The holiday season is upon us, with its many joys and many stresses. As you and your loved ones gear up for holiday meals, visiting family and last minute shopping, here are four quick tips to help you weather the storm.

Develop a Team Mindset

One of the major sources of stress during the holiday season is dealing with all of those extended bits of family we get to pretend don’t exist for most of the year. Whether that’s your loud-mouthed uncle (with his unpleasant political views) or your well-meaning but aggravating mother-in-law, these enforced interactions can be hard to take.

Couples often find themselves at odds with their partner over the behavior of family members, with one feeling disrespected and the other caught in the middle.

Remember, you and your partner are a team (and the team comes first). Think of yourselves as a team, and act together as a team (with the team’s best interest in mind). This might require setting firm boundaries with family members so that your partner is treated with respect. Or, it might take offering sympathy and compassion to your partner as they deal with less pleasant parts of their family. The important idea is to support each other, offer understanding when things are difficult, and share in the enjoyment.

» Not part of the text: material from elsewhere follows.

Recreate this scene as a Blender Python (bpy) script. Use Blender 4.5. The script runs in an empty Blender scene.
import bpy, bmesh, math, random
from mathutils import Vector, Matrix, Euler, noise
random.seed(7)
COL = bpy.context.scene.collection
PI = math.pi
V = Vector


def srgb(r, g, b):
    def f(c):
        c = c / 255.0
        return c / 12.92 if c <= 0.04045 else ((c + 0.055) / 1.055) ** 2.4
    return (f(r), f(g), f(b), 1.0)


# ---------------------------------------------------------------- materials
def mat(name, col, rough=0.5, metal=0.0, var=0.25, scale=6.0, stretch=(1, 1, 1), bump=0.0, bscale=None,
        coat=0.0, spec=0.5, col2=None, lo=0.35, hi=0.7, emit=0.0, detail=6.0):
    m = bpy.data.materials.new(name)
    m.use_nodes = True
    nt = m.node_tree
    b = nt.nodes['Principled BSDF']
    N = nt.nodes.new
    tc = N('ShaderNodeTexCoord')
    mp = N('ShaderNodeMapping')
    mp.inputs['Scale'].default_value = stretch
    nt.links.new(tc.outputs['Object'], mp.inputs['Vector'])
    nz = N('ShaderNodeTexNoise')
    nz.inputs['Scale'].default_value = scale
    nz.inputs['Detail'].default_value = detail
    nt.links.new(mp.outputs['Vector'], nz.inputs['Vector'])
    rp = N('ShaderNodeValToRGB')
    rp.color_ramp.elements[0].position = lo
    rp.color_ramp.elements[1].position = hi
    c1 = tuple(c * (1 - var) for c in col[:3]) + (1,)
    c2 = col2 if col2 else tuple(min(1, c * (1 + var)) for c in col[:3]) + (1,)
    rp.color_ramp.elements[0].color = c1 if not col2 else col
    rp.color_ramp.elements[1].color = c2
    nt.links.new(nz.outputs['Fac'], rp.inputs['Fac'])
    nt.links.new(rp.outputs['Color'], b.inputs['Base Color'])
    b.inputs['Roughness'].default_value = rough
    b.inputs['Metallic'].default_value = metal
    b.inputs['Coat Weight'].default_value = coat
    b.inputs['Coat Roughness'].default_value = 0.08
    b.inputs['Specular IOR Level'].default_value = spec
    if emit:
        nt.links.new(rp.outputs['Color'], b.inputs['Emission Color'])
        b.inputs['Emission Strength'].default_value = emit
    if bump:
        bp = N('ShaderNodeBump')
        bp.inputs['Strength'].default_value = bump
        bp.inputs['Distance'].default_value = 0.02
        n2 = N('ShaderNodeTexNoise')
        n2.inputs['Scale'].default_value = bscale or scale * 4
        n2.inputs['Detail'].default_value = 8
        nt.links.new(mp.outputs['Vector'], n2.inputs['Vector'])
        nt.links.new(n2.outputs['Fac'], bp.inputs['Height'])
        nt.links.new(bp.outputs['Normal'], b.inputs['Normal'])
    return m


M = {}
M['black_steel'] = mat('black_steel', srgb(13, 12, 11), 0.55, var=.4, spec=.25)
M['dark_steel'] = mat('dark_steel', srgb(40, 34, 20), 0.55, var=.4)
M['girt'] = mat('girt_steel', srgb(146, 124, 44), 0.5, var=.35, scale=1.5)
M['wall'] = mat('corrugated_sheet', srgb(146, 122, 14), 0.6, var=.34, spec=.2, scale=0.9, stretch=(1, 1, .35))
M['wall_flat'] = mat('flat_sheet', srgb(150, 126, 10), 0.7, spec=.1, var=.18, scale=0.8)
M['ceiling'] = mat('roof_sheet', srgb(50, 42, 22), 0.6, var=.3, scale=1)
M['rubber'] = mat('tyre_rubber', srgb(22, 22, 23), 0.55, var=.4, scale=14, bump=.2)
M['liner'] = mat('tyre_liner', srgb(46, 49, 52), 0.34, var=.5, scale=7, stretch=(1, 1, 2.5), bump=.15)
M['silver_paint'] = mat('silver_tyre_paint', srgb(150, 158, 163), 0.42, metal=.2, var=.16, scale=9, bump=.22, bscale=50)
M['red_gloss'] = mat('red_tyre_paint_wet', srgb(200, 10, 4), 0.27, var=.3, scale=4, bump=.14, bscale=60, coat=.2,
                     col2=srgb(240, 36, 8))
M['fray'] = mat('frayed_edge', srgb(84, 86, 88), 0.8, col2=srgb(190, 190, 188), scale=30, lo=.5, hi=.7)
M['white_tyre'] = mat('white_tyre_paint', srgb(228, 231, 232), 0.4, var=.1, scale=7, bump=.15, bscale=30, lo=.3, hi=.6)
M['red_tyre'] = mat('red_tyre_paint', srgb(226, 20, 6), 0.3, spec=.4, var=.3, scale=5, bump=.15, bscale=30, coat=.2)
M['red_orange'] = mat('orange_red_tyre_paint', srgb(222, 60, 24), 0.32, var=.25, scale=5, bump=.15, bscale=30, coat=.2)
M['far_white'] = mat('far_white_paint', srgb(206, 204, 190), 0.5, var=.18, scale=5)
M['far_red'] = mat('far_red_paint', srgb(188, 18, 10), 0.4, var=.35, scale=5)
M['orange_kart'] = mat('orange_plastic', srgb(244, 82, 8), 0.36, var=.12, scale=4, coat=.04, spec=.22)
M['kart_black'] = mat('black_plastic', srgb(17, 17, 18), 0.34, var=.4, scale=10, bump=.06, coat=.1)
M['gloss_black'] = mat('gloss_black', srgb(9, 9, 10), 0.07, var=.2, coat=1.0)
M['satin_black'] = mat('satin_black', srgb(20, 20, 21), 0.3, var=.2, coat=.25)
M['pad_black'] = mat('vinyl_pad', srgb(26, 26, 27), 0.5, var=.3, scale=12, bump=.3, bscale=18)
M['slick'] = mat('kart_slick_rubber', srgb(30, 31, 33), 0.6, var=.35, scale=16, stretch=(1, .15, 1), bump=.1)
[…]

Have a conversation with your partner today about what they need (and what you need) to feel loved and supported through this time. Make a plan together to meet those needs. Stick to your plan.

Build Your Own Rituals

Research shows that family rituals play an important role in increasing relationship satisfaction and success. Rituals also support the cognitive and emotional development of children by creating a predictable structure, offering guides to behavior, and by setting an emotional climate.

One of the many benefits of adulthood is the ability to determine what these rituals will be. For example, what does Christmas look like in your family? What do you do that morning, what about Christmas Eve? Are there particular foods, particular ways that presents are opened? Is it family centered, spiritually centered, or all about the dinner?

Make what you do intentional. Decide with your partner and your kids what is important. Often, two people coming together from different families will have different ideas about what this should look like. Listen with respect, and find a way to balance everyone’s desires.

Hold It All Lightly

Buddhists say that the definition of suffering is the difference between what we have and what we wish we had. Stress might be defined as an unworkable attempt by your brain to reconcile the two.

When you get down to it, there is a lot about the holidays that are completely out of our control. Travel plans can go awry. Family members can say the wrong thing, drink too much, or just be themselves. When you find your brain grabbing onto what should have been, pause for a moment. Take a deep breath. Acknowledge the thought your brain is having, and the emotion you are experiencing, but know also that this moment, like all moments, will pass.

Ask For Help

For some, the holidays are exciting and enjoyable. For others, stressful but tolerable. For many, they can be very challenging. Feelings of sadness, anxiety, overwhelm or depression are not only normal, they are common. If these experiences are part of your holiday tradition, don’t be afraid to ask for help. Or rather, be willing to ask for help–even if doing so is difficult. Speaking with a counselor can help you gain a new perspective on your experience and to develop the practices and behaviors that will help you grow and thrive.